Entries with scene source code
┏━━

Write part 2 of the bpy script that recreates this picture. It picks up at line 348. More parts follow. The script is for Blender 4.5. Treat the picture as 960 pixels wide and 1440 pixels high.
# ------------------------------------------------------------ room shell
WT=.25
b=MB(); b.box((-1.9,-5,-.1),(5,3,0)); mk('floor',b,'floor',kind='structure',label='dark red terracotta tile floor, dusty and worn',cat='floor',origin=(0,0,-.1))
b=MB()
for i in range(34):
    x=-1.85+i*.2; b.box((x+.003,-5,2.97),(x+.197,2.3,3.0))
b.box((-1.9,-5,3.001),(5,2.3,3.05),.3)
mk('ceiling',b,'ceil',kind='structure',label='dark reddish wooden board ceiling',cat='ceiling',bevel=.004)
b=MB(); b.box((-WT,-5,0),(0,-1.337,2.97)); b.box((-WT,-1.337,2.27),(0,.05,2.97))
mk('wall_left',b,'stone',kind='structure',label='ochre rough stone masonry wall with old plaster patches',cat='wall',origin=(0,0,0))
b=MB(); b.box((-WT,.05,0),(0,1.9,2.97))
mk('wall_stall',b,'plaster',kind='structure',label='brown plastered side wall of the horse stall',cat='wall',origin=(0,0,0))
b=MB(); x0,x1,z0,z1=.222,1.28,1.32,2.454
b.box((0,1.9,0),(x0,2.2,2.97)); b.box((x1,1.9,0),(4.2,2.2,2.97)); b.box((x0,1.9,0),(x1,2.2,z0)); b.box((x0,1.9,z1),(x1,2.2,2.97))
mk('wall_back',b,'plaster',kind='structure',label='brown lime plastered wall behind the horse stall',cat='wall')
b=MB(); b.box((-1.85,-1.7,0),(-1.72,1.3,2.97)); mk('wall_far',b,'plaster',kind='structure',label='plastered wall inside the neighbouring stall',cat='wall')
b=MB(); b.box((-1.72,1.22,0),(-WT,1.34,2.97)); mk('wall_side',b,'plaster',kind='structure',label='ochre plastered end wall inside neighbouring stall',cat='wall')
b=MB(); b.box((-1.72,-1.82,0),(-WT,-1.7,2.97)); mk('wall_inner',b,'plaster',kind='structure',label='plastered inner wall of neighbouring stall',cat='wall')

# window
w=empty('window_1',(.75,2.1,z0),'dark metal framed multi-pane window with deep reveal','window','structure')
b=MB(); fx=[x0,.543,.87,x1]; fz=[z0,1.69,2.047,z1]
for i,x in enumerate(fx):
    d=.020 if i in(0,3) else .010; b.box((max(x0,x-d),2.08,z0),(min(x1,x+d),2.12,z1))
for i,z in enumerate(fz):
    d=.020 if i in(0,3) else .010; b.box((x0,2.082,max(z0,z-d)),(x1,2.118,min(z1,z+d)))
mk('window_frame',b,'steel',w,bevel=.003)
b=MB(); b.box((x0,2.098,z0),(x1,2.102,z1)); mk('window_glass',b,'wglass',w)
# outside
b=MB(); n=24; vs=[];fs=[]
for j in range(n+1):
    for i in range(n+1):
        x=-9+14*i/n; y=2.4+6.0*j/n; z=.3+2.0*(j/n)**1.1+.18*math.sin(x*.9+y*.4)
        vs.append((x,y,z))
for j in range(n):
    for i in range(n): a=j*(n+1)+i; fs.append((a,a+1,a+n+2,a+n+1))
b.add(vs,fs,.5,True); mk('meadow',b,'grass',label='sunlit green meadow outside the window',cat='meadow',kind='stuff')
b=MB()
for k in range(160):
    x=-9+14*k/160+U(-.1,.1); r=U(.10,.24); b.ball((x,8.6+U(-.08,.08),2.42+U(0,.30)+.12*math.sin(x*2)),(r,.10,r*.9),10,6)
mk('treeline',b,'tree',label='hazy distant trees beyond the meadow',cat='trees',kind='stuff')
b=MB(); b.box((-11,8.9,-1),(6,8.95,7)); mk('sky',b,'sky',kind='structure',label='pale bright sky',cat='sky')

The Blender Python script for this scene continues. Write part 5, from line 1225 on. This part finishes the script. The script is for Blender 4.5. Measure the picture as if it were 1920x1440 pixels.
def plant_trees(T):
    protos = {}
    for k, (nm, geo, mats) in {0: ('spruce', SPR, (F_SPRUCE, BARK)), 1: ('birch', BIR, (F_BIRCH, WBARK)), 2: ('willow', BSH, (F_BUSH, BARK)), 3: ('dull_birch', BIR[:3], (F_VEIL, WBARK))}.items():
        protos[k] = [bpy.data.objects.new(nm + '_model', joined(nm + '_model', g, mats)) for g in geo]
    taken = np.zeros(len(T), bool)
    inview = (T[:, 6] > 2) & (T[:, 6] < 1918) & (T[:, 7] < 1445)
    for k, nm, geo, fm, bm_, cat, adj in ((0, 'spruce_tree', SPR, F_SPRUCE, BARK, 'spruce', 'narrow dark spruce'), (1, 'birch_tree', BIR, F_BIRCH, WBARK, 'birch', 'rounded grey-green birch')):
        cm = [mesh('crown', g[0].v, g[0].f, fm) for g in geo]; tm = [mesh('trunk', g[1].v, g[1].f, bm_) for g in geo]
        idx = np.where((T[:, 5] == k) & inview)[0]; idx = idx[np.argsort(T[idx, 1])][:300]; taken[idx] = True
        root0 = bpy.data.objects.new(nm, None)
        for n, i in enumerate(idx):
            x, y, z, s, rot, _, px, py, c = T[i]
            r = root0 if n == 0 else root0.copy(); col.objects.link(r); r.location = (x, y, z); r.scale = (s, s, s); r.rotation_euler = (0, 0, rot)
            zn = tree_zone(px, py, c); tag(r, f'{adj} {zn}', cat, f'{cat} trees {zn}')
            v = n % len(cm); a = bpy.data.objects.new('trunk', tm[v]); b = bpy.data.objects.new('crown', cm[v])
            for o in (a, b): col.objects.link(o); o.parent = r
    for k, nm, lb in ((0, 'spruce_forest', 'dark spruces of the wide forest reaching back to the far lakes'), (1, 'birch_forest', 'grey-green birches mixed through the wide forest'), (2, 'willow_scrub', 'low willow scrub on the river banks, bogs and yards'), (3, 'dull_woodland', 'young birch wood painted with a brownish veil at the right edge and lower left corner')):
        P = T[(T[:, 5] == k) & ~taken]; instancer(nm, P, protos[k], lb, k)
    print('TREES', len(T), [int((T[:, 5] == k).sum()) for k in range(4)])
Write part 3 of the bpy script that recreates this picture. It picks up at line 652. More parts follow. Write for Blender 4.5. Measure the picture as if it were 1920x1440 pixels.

┗━━

Written request: The records above should be returned exactly.

Answer to this problem:
Write part 2 of the bpy script that recreates this picture. It picks up at line 348. More parts follow. The script is for Blender 4.5. Treat the picture as 960 pixels wide and 1440 pixels high.
# ------------------------------------------------------------ room shell
WT=.25
b=MB(); b.box((-1.9,-5,-.1),(5,3,0)); mk('floor',b,'floor',kind='structure',label='dark red terracotta tile floor, dusty and worn',cat='floor',origin=(0,0,-.1))
b=MB()
for i in range(34):
    x=-1.85+i*.2; b.box((x+.003,-5,2.97),(x+.197,2.3,3.0))
b.box((-1.9,-5,3.001),(5,2.3,3.05),.3)
mk('ceiling',b,'ceil',kind='structure',label='dark reddish wooden board ceiling',cat='ceiling',bevel=.004)
b=MB(); b.box((-WT,-5,0),(0,-1.337,2.97)); b.box((-WT,-1.337,2.27),(0,.05,2.97))
mk('wall_left',b,'stone',kind='structure',label='ochre rough stone masonry wall with old plaster patches',cat='wall',origin=(0,0,0))
b=MB(); b.box((-WT,.05,0),(0,1.9,2.97))
mk('wall_stall',b,'plaster',kind='structure',label='brown plastered side wall of the horse stall',cat='wall',origin=(0,0,0))
b=MB(); x0,x1,z0,z1=.222,1.28,1.32,2.454
b.box((0,1.9,0),(x0,2.2,2.97)); b.box((x1,1.9,0),(4.2,2.2,2.97)); b.box((x0,1.9,0),(x1,2.2,z0)); b.box((x0,1.9,z1),(x1,2.2,2.97))
mk('wall_back',b,'plaster',kind='structure',label='brown lime plastered wall behind the horse stall',cat='wall')
b=MB(); b.box((-1.85,-1.7,0),(-1.72,1.3,2.97)); mk('wall_far',b,'plaster',kind='structure',label='plastered wall inside the neighbouring stall',cat='wall')
b=MB(); b.box((-1.72,1.22,0),(-WT,1.34,2.97)); mk('wall_side',b,'plaster',kind='structure',label='ochre plastered end wall inside neighbouring stall',cat='wall')
b=MB(); b.box((-1.72,-1.82,0),(-WT,-1.7,2.97)); mk('wall_inner',b,'plaster',kind='structure',label='plastered inner wall of neighbouring stall',cat='wall')

# window
w=empty('window_1',(.75,2.1,z0),'dark metal framed multi-pane window with deep reveal','window','structure')
b=MB(); fx=[x0,.543,.87,x1]; fz=[z0,1.69,2.047,z1]
for i,x in enumerate(fx):
    d=.020 if i in(0,3) else .010; b.box((max(x0,x-d),2.08,z0),(min(x1,x+d),2.12,z1))
for i,z in enumerate(fz):
    d=.020 if i in(0,3) else .010; b.box((x0,2.082,max(z0,z-d)),(x1,2.118,min(z1,z+d)))
mk('window_frame',b,'steel',w,bevel=.003)
b=MB(); b.box((x0,2.098,z0),(x1,2.102,z1)); mk('window_glass',b,'wglass',w)
# outside
b=MB(); n=24; vs=[];fs=[]
for j in range(n+1):
    for i in range(n+1):
        x=-9+14*i/n; y=2.4+6.0*j/n; z=.3+2.0*(j/n)**1.1+.18*math.sin(x*.9+y*.4)
        vs.append((x,y,z))
for j in range(n):
    for i in range(n): a=j*(n+1)+i; fs.append((a,a+1,a+n+2,a+n+1))
b.add(vs,fs,.5,True); mk('meadow',b,'grass',label='sunlit green meadow outside the window',cat='meadow',kind='stuff')
b=MB()
for k in range(160):
    x=-9+14*k/160+U(-.1,.1); r=U(.10,.24); b.ball((x,8.6+U(-.08,.08),2.42+U(0,.30)+.12*math.sin(x*2)),(r,.10,r*.9),10,6)
mk('treeline',b,'tree',label='hazy distant trees beyond the meadow',cat='trees',kind='stuff')
b=MB(); b.box((-11,8.9,-1),(6,8.95,7)); mk('sky',b,'sky',kind='structure',label='pale bright sky',cat='sky')

The Blender Python script for this scene continues. Write part 5, from line 1225 on. This part finishes the script. The script is for Blender 4.5. Measure the picture as if it were 1920x1440 pixels.
def plant_trees(T):
    protos = {}
    for k, (nm, geo, mats) in {0: ('spruce', SPR, (F_SPRUCE, BARK)), 1: ('birch', BIR, (F_BIRCH, WBARK)), 2: ('willow', BSH, (F_BUSH, BARK)), 3: ('dull_birch', BIR[:3], (F_VEIL, WBARK))}.items():
        protos[k] = [bpy.data.objects.new(nm + '_model', joined(nm + '_model', g, mats)) for g in geo]
    taken = np.zeros(len(T), bool)
    inview = (T[:, 6] > 2) & (T[:, 6] < 1918) & (T[:, 7] < 1445)
    for k, nm, geo, fm, bm_, cat, adj in ((0, 'spruce_tree', SPR, F_SPRUCE, BARK, 'spruce', 'narrow dark spruce'), (1, 'birch_tree', BIR, F_BIRCH, WBARK, 'birch', 'rounded grey-green birch')):
        cm = [mesh('crown', g[0].v, g[0].f, fm) for g in geo]; tm = [mesh('trunk', g[1].v, g[1].f, bm_) for g in geo]
        idx = np.where((T[:, 5] == k) & inview)[0]; idx = idx[np.argsort(T[idx, 1])][:300]; taken[idx] = True
        root0 = bpy.data.objects.new(nm, None)
        for n, i in enumerate(idx):
            x, y, z, s, rot, _, px, py, c = T[i]
            r = root0 if n == 0 else root0.copy(); col.objects.link(r); r.location = (x, y, z); r.scale = (s, s, s); r.rotation_euler = (0, 0, rot)
            zn = tree_zone(px, py, c); tag(r, f'{adj} {zn}', cat, f'{cat} trees {zn}')
            v = n % len(cm); a = bpy.data.objects.new('trunk', tm[v]); b = bpy.data.objects.new('crown', cm[v])
            for o in (a, b): col.objects.link(o); o.parent = r
    for k, nm, lb in ((0, 'spruce_forest', 'dark spruces of the wide forest reaching back to the far lakes'), (1, 'birch_forest', 'grey-green birches mixed through the wide forest'), (2, 'willow_scrub', 'low willow scrub on the river banks, bogs and yards'), (3, 'dull_woodland', 'young birch wood painted with a brownish veil at the right edge and lower left corner')):
        P = T[(T[:, 5] == k) & ~taken]; instancer(nm, P, protos[k], lb, k)
    print('TREES', len(T), [int((T[:, 5] == k).sum()) for k in range(4)])
Write part 3 of the bpy script that recreates this picture. It picks up at line 652. More parts follow. Write for Blender 4.5. Measure the picture as if it were 1920x1440 pixels.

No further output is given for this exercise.